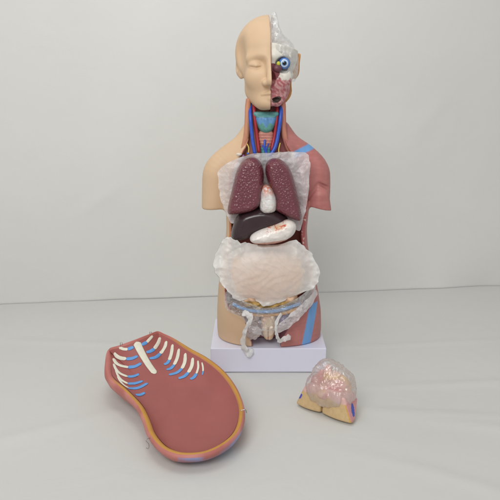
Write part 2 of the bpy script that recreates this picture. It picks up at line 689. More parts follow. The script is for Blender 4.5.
def stump_clip(f):
    """flat ends of the arm stumps, applied to everything outside the trunk"""
    def g(X, Y, Z):
        return f(X, Y, Z)
    return g


def seg_d(V, a, b):
    a, b = np.asarray(a), np.asarray(b)
    d = b - a
    h = np.clip((V - a) @ d / (d @ d), 0, 1)
    return np.linalg.norm(V - a - h[:, None] * d, axis=1)


def mixc(c, col, m):
    m = np.clip(m, 0, 1)[:, None]
    return c * (1 - m) + np.asarray(col) * m


def body_paint(V, side):
    n = len(V)
    x, y, z = V.T
    c = np.tile(SKIN if side < 0 else MUSC, (n, 1))
    zc = P(265, 306, Y=YT - .05)[2]
    if side > 0:
        st = fbm(np.stack([x * 60, y * 60, z * 300], 1), 2) * .5 + fbm(np.stack([x * 25, y * 25, z * 25], 1), 2) * .5
        c = mixc(c, MUSC2, .5 + .6 * st)
        # cephalic vein stripe over the shoulder and the long vein of the thigh
        a, b = P(291, 155.5, Y=YT - .02), P(321, 142.5, Y=YT - .02)
        dd = np.abs((x - a[0]) * (b[2] - a[2]) - (z - a[2]) * (b[0] - a[0])) / np.hypot(b[0] - a[0], b[2] - a[2])
        c = mixc(c, BLUE, np.where((x > a[0]) & (z > P(0, 160, Y=YT)[2]), (.0085 - dd) / .0015, 0))
        v0, z0_ = P(312.6, 310, Y=YT - .06)[[0, 2]]
        c = mixc(c, BLUE, np.where(z < P(0, 296, Y=YT)[2], (.0125 - np.abs(x - v0 - .19 * (z - z0_))) / .002, 0))
        zp = P(0, 300, Y=YT)[2]
    # inside of the trunk and cut faces
    dcav = d2poly(x, z, CAV)
    inner = (dcav < .0035) & (y < YT + .05) & (z > zc - .004)
    body = np.array(DARKR) * 1.2
    c = mixc(c, (.40, .12, .10), inner.astype(float))
    zc = P(265, 287, Y=YT - .05)[2]
    face = (y < YT - .0435) & (z > zc) & (np.abs(x - XM) < .125) & (z < P(0, 158, Y=YT)[2]) & (dcav < .03)
    rim = np.array((.50, .20, .10)) if side < 0 else np.array((.42, .11, .11))
    c = mixc(c, rim, face.astype(float))
    spk = vnoise(V * 240)
    if side > 0:
        c = mixc(c, (.70, .58, .52), face * np.clip((spk - .45) / .15, 0, 1))
    else:
        c = mixc(c, (.62, .34, .12), face * (dcav > .007))
        c = mixc(c, (.66, .40, .40), face * (dcav <= .007) * np.clip((spk - .5) / .15, 0, 1))
    dp = d2poly(x, z, PEL)
    pin = (dp < .002) & (y < YT - .03) & (z < zc + .02)
    c = mixc(c, (.34, .15, .17), pin.astype(float))
    # neck block: painted strap muscles
    nk = (z > P(0, 156, Y=YT)[2]) & (np.abs(x - P(266, 130, Y=YT)[0]) < .052) & (y < YT + .02) & (dcav < .012)
    c = mixc(c, (.52, .22, .15) if side < 0 else (.42, .13, .13), nk.astype(float))
    return c


def trunk_half(side):
    lo = np.array([P(196, 200, Y=YT)[0], YT - .115, .055])
    hi = np.array([P(338, 200, Y=YT)[0], YT + .115, ZTOP + .012])
    g = .0003
    if side < 0:
        hi[0] = XM + .006
        f = lambda X, Y, Z: np.maximum(body_f(X, Y, Z), X - XM + g)
    else:
        lo[0] = XM - .006
        f = lambda X, Y, Z: np.maximum(body_f(X, Y, Z), XM + g - X)
    v, q = nets(f, lo, hi, .0025)
    # keep only the largest piece
    o = link_mesh('skin_side' if side < 0 else 'muscle_side', v, q, M_skin if side < 0 else M_musc, ROOT, col=body_paint(v, side))
    return o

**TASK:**
Repeat, with no pictures, each line from the beginning of the data through the line containing "return c * (1 - m) + np.asarray(col) * m", inclusive.

**CORRECT RESPONSE:**
Write part 2 of the bpy script that recreates this picture. It picks up at line 689. More parts follow. The script is for Blender 4.5.
def stump_clip(f):
    """flat ends of the arm stumps, applied to everything outside the trunk"""
    def g(X, Y, Z):
        return f(X, Y, Z)
    return g


def seg_d(V, a, b):
    a, b = np.asarray(a), np.asarray(b)
    d = b - a
    h = np.clip((V - a) @ d / (d @ d), 0, 1)
    return np.linalg.norm(V - a - h[:, None] * d, axis=1)


def mixc(c, col, m):
    m = np.clip(m, 0, 1)[:, None]
    return c * (1 - m) + np.asarray(col) * m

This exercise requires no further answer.